The White House has similarly refused to comply with requests from the Foreign Affairs, Intelligence and Oversight committees about Trump's communications with Russian President Vladimir Putin; with requests from the Intelligence and Judiciary committees about the aforementioned national emergency; and from the Oversight Committee about potential breaches in the Trump administration's security clearance system.
This appears to have become the norm when it comes to inquiries made by Congress to the White House, most of which have been flat-out ignored instead of receiving even a perfunctory response. On one occasion, White House counsel Pat Cipollone wrote an aggressive screed to a House committee challenging its authority to ask for information, arguing that the committee in question "has failed to point to any authority establishing a legitimate legislative purpose for [its] unprecedented and extraordinarily intrusive demands." Federal departments and agencies, on the other hand, have usually been civil and cooperative with information requests.
"The White House is taking the exact right tactic to ignore the requests and see what comes of it. I wouldn’t respect [the Democrats’] process," David Bossie, an adviser to Trump, told Politico regarding the Democratic committees' requests.

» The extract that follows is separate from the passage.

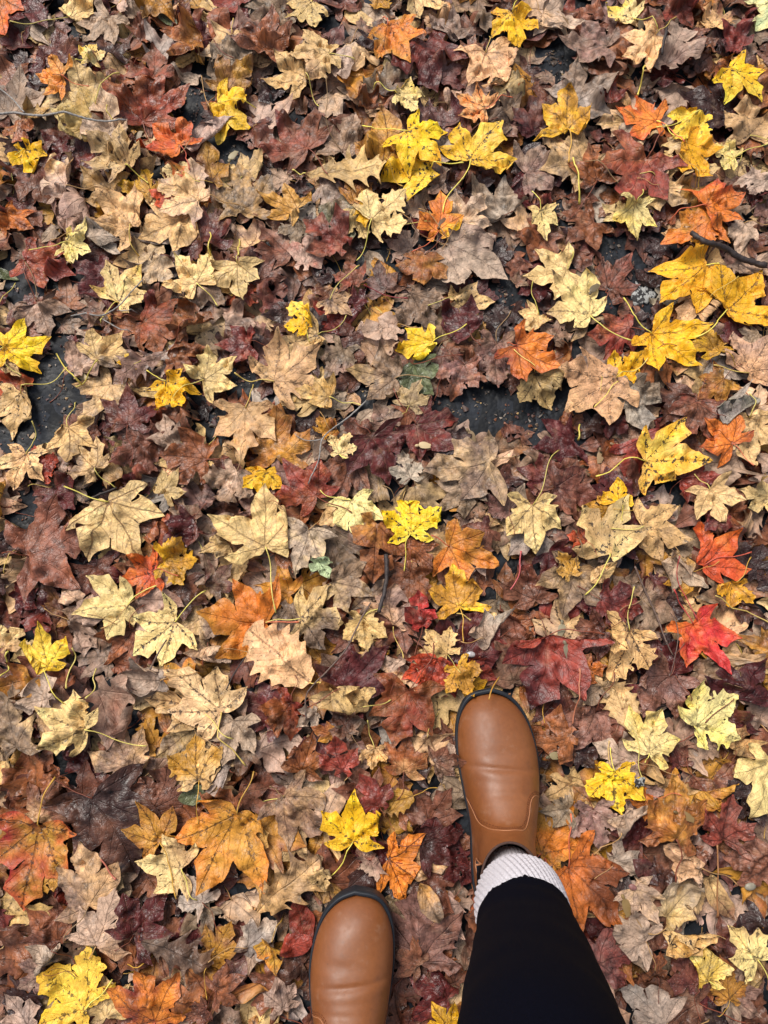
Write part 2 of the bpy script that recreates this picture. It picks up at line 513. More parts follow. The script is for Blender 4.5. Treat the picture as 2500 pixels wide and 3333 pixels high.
gy, gx = np.mgrid[0:GNY, 0:GNX]
GP = np.stack([GX0 + (gx.ravel() + .5) * CELL, GY0 + (gy.ravel() + .5) * CELL], 1)
CEIL = np.full(len(GP), 2.0)
for k, P in FW.items():
    sel = np.where((np.abs(GP[:, 0] - P[:, 0].mean()) < .15) & (np.abs(GP[:, 1] - P[:, 1].mean()) < .24))[0]
    q = GP[sel]; dd = seg_dist(q, P, np.roll(P, -1, 0)); dd[inside(q, P)] = 0
    CEIL[sel] = np.minimum(CEIL[sel], .0185 + dd * 1.1 + np.where(dd > .02, (dd - .02) * 12, 0))
CEIL = CEIL.reshape(GNY, GNX)
def squash(V):
    c = CEIL[gi(V[:, 0], V[:, 1])]
    z = np.maximum(V[:, 2], 0)
    V = V.copy(); V[:, 2] = c * (1 - np.exp(-z / c))
    return V

# ------------------------------------------------------------------ colours
PAL = {
 'Y': (250, 190, 24), 'L': (248, 204, 76), 'C': (242, 212, 142), 'T': (226, 185, 124), 'p': (226, 178, 128), 't': (188, 158, 136),
 'V': (206, 172, 114), 'K': (138, 112, 90), 'g': (176, 160, 145), 'G': (194, 138, 50), 'O': (218, 124, 44), 'F': (206, 82, 42),
 'X': (194, 54, 50), 'R': (138, 56, 42), 'o': (148, 86, 46), 'B': (122, 76, 56), 'W': (88, 36, 34), 'm': (136, 98, 88),
 'D': (60, 38, 34), 'N': (98, 104, 70), 'n': (182, 205, 150)}
PAL = {k: srgb(*v) for k, v in PAL.items()}
WARM = 'YLCTpVOFXGn'
def leaf_look(code, r):
    """veins (0 pale .5 none 1 dark), specks, roughness, mottle"""
    c = code[0]
    if c in 'YLn': return (.5 + .30 * r.random(), .45 + .55 * r.random(), .50, .16)
    if c in 'C': return (.5 + .32 * r.random(), .35 + .6 * r.random(), .52, .24)
    if c in 'TVp': return (.5 + .42 * r.random(), .25 + .7 * r.random(), .52, .42)
    if c in 'OFG': return (.62 + .36 * r.random(), .75 * r.random() + .1, .46, .32)
    if c in 'X': return (.56, .2, .42, .2)
    if c in 'tg': return (.5 + .25 * r.random(), .45 * r.random(), .52, .45)
    if c in 'K': return (.5 + .4 * (r.random() - .35), .3 * r.random(), .46, .75)
    if c in 'BoRm': return (.5 + .5 * (r.random() - .22), .3 * r.random(), .33 + .17 * r.random(), .7)
    if c == 'W': return (.5 + .4 * (r.random() - .3), .1, .30 + .17 * r.random(), .6)
    return (.6, .2, .34, .5)

def shape_leaf(t, L, ang, pos, r, curl='', width=1.0, extra_z=0.0, conform=True, mess=1.0):
    """deforms a flat template, drops it on the pile, returns vertices and flat coordinates"""
    u, v = t.V[:, 0] * width, t.V[:, 1]
    k = r.normal(0, .10); u = u + k * v * (1 - v) * .8          # slight sideways bend
    wx, wy = r.uniform(0, 256, 2)
    u, v = u + .045 * samp(NF[0], wx + u * 14, wy + v * 14) * np.minimum(1, np.hypot(u, v) * 2), v + .035 * samp(NF[0], wx + 99 + u * 14, wy + 50 + v * 14) * np.minimum(1, np.hypot(u, v) * 2)
    rr = np.hypot(u, v - .35)
    cup = r.normal(.03, .10) * mess
    fold = abs(r.normal(0, .15)) * mess * (1 if r.random() < .7 else -1)
    if r.random() < .10 * mess: fold *= 3
    ox, oy = r.uniform(0, 256, 2)
    wob = samp(NF[0], ox + u * 26, oy + v * 26)
    wob2 = samp(NF[0], ox + 90 + u * 60, oy + v * 60)
    z = cup * rr ** 2 + fold * np.abs(u) + wob * .040 * mess + wob2 * .014 * mess
    z += .20 * np.minimum(t.vd, .11) * r.uniform(.3, 1.2) + .10 * np.minimum(t.sd, .05)   # quilting between veins
    # lobe tips curl, each its own way
    for tip in t.tips:
        a = r.normal(.04, .20) * mess
        d = np.hypot(t.V[:, 0] - tip[0], t.V[:, 1] - tip[1])
        z += a * np.clip(1 - d / .42, 0, 1) ** 2
    x, y = u * L, v * L; z = z * L
    # rolls: bend around a cylinder beyond a line
    rolls = []
    if 'm' in curl:
        sgn = 0 if r.random() < .5 else math.pi
        rolls.append((sgn + r.uniform(-.25, .25), r.uniform(.0, .06), r.uniform(.07, .11), r.uniform(2.3, 2.9)))
        rolls.append((sgn + math.pi + r.uniform(-.3, .3), r.uniform(.18, .28), r.uniform(.07, .14), r.uniform(1.0, 2.2)))
    elif 'c' in curl:
        a = r.uniform(-.5, .5) if t.kind in 'EHQ' else r.uniform(0, 2 * math.pi)
        if t.kind in 'EHQ': a = (0 if r.random() < .5 else math.pi) + r.uniform(-.35, .35)
        rolls.append((a, r.uniform(.02, .10), r.uniform(.10, .17), r.uniform(1.3, 2.6)))
        if r.random() < .6: rolls.append((a + math.pi + r.uniform(-.5, .5), r.uniform(.10, .22), r.uniform(.10, .2), r.uniform(.8, 1.7)))
    elif r.random() < .58 * mess:
        rolls.append((r.uniform(0, 2 * math.pi), r.uniform(.26, .48), r.uniform(.05, .18), r.uniform(.6, 2.4)))
        if r.random() < .45: rolls.append((r.uniform(0, 2 * math.pi), r.uniform(.30, .48), r.uniform(.05, .16), r.uniform(.6, 2.2)))
    for (a, off, rad, amax) in rolls:
        nx, ny = math.cos(a), math.sin(a); rad *= L; off *= L
        s = (x * nx + (y - .4 * L) * ny) - off
        m = s > 0
        th = np.minimum(s / rad, amax); lin = np.maximum(s - amax * rad, 0)
        new = rad * np.sin(th) + lin * np.cos(th)
        up = rad * (1 - np.cos(th)) + lin * np.sin(th)
        dx = np.where(m, new - s, 0) - np.where(m, z * np.sin(th), 0)
        z = np.where(m, z * np.cos(th) + up, z)
        x = x + dx * nx; y = y + dx * ny
    ca, sa = math.cos(ang), math.sin(ang)              # ang: direction of the tip, clockwise from +Y
    X = x * ca + y * sa; Y = -x * sa + y * ca
    X += pos[0]; Y += pos[1]
    tx_, ty_ = r.normal(0, .06) * mess, r.normal(0, .06) * mess
    z = z + (X - pos[0]) * tx_ + (Y - pos[1]) * ty_
    hh = H[gi(X, Y)]
    if conform:
        off = np.percentile(hh - z, 74 if extra_z == 0 else 84)
        z = z + off
        d = np.maximum(hh + .0014 - z, 0)
        for _ in range(5):
            s = np.bincount(t.E[:, 0], d[t.E[:, 1]], len(d)) + np.bincount(t.E[:, 1], d[t.E[:, 0]], len(d))
            d = np.maximum(np.maximum(hh + .0014 - z, 0), .35 * d + .65 * s / t.deg)
        # pull the airborne part down softly too
        gap = z - hh
        z = z + d - np.clip(gap - .012, 0, 1) * .45 * (0 if curl else 1)
        z = np.maximum(z, hh + .0005)
    V = np.stack([X, Y, z], 1)
    return V
def stamp(V, idx, t=None):
    # edges' midpoints fill the holes between vertices
    P = V
    if t is not None:
        P = np.concatenate([V, (V[t.F[:, 0]] + V[t.F[:, 1]] + V[t.F[:, 2]]) / 3, (V[t.E[:, 0]] + V[t.E[:, 1]]) / 2])
    i, j = gi(P[:, 0], P[:, 1])
    for a, b in ((0, 0), (0, 1), (1, 0), (1, 1)):
        ii, jj = i + a, j + b
        np.maximum.at(H, (ii, jj), P[:, 2].astype(np.float32))
        m = P[:, 2] >= H[ii, jj] - 1e-6
        OWN[ii[m], jj[m]] = idx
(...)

When it comes to Trump's declaration of a national emergency for a border wall, the president may wind up achieving a pyrrhic victory. Although he has now vetoed Congress's attempt to block his national emergency, Republicans are working to make it easier for lawmakers to end future national emergency declarations. Perhaps just as important, Democrats anticipate a lawsuit that could overturn the president's declaration if it succeeds — and could set a precedent for a future Democratic president to use similar declarations to enact his or her own agenda if it fails.
"I think we can actually look forward with considerable confidence to the opportunity to look into their own records and so forth, discovery ... and examination and cross-examination of witnesses, which might very well come to pass in a case like this," Sen. Sheldon Whitehouse, D-R.I., told Salon last month. "They can be very valuable things in terms of getting to the truth and blowing the rhetoric aside."